Category Archives: nature

Echoing through the frosty ages.

By Elise Mahan

THE SHORTEST DAY

And so the Shortest Day came and the year died
And everywhere down the centuries of the snow-white world
Came people singing, dancing,
To drive the dark away.
They lighted candles in the winter trees;
They hung their homes with evergreen;
They burned beseeching fires all night long
To keep the year alive.
And when the new year’s sunshine blazed awake
They shouted, revelling.
Through all the frosty ages you can hear them
Echoing behind us – listen!
All the long echoes, sing the same delight,
This Shortest Day,
As promise wakens in the sleeping land:
They carol, feast, give thanks,
And dearly love their friends,
And hope for peace.
And now so do we, here, now,
This year and every year.
Welcome Yule!

-Susan Cooper (born 1935) England

 

Dark forms yearning upward.

VERTICAL

Perhaps the purpose
of leaves is to conceal
the verticality
of trees
which we notice
in December
as if for the first time:
row after row
of dark forms
yearning upwards.
And since we will be
horizontal ourselves
for so long,
let us now honor
the gods
of the vertical:
stalks of wheat
which to the ant
must seem as high
as these trees do to us,
silos and
telephone poles,
stalagmites
and skyscrapers.
but most of all
these winter oaks,
these soft-fleshed poplars,
this birch
whose bark is like
roughened skin
against which I lean
my chilled head,
not ready
to lie down.

– Linda Pastan

Birch Trees by Lahle Wolfe

Like a golden fountain.

Photo from Internet

“There was a large ash tree at the entrance to the rectory lane that would be completely yellow by November. One autumn the leaves remained on it longer than usual.
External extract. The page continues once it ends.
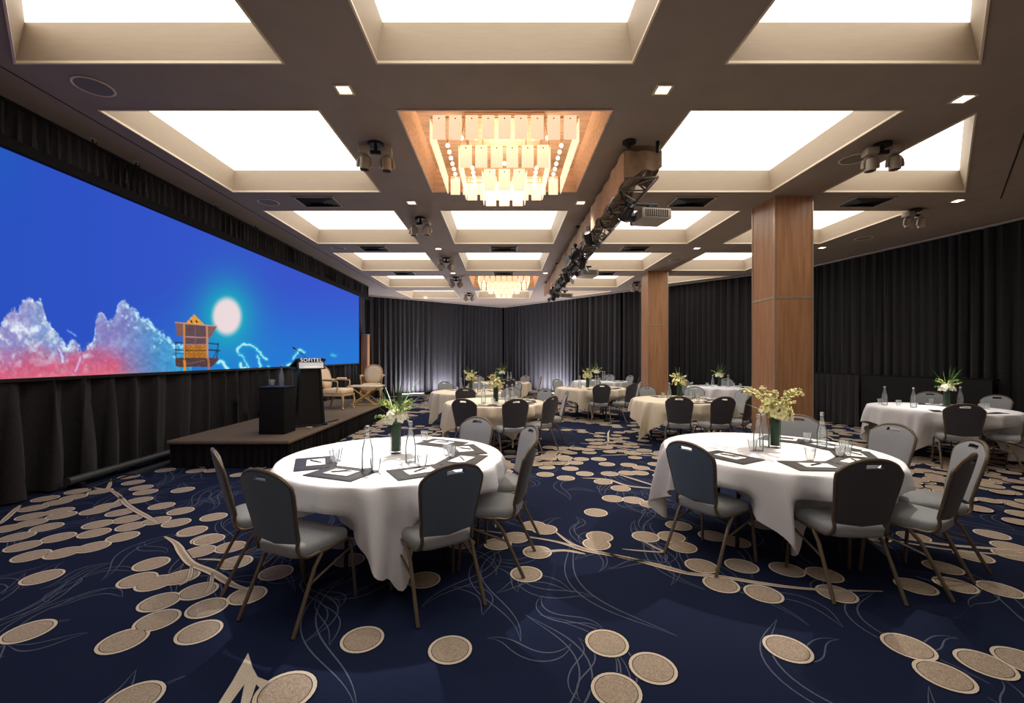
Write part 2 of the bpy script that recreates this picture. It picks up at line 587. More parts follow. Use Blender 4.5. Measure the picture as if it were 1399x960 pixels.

But there came a great frost one night, and the following day, as the sun rose, the leaves began to fall. They continued to fall for hours until the tree was like a golden fountain playing silently in the sun; I shall never forget it.”

-R. S. Thomas, “Former Paths”

I remember the Hoh.

“Where the trees thicken into a wood, the fragrance of the wet earth and rotting leaves kicked up by the horses’ hoofs fills my soul with delight. I particularly love that smell, — it brings before me the entire benevolence of Nature, for ever working death and decay, so piteous in themselves, into the means of fresh life and glory, and sending up sweet odours as she works.”

―Elizabeth von Arnim, Elizabeth and Her German Garden

It was in the fall that my late husband and I once visited the Hoh Forest, on the Olympic Peninsula in Washington State. That is where I took this picture, and where I obsessed about how to describe the fragrance that was of the same sort as what von Arnim loves. The climate is very different, between the Hoh and Germany, and no doubt every locale’s casserole of rotting things, combined with the humidity and who knows what else, makes for a sensory experience unique to each place. If a dog or a horse is alongside you or under you, kicking up the stuff, its scent would be included in the recipe. Though I typically have only my two feet to walk with through woodsy places, these thoughts and memories are making me look forward to some autumn outings.